Solving the Quadratic Equation: (k+1)x^2 - 6(k+1)x + 3(k+9) = 0
This article explores the solution to the quadratic equation (k+1)x^2 - 6(k+1)x + 3(k+9) = 0. We will analyze the equation, determine its roots, and discuss the impact of the parameter 'k'.
Understanding the Equation
The given equation is a quadratic equation in the variable 'x'. It has the general form ax^2 + bx + c = 0, where:
- a = (k+1)
- b = -6(k+1)
- c = 3(k+9)
The value of 'k' is a parameter, meaning it can take on different values, influencing the nature of the quadratic equation.
Finding the Roots
To solve for the roots of the equation, we can use the quadratic formula:
x = (-b ± √(b^2 - 4ac)) / 2a
Substituting the values of a, b, and c:
x = (6(k+1) ± √((-6(k+1))^2 - 4(k+1)(3(k+9)))) / 2(k+1)
Simplifying the equation:
x = (6(k+1) ± √(36(k+1)^2 - 12(k+1)(k+9))) / 2(k+1)
x = (6(k+1) ± √(12(k+1)(3(k+1) - (k+9)))) / 2(k+1)
x = (6(k+1) ± √(12(k+1)(2k - 6))) / 2(k+1)
x = (6(k+1) ± √(24(k+1)(k-3))) / 2(k+1)
x = (3(k+1) ± √(6(k+1)(k-3))) / (k+1)
This gives us two possible roots for the equation:
x1 = (3(k+1) + √(6(k+1)(k-3))) / (k+1)
x2 = (3(k+1) - √(6(k+1)(k-3))) / (k+1)
Analyzing the Roots
The roots of the equation are dependent on the value of 'k'.
- If k = -1, the denominator of both roots becomes zero, resulting in the equation being undefined.

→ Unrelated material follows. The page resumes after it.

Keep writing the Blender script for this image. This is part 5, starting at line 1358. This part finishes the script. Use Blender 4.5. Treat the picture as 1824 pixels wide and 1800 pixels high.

This means there are no real roots for k = -1.
- If k = 3, the expression under the square root becomes zero, resulting in two equal roots.
- For other values of k, the equation will have two distinct roots, which can be real or complex depending on the discriminant (the expression under the square root).
Conclusion
The equation (k+1)x^2 - 6(k+1)x + 3(k+9) = 0 presents a quadratic equation with roots that are influenced by the parameter 'k'. By applying the quadratic formula and analyzing the discriminant, we can determine the nature of the roots and the behavior of the equation for different values of 'k'. Understanding the impact of the parameter on the solution is crucial in analyzing and solving such equations.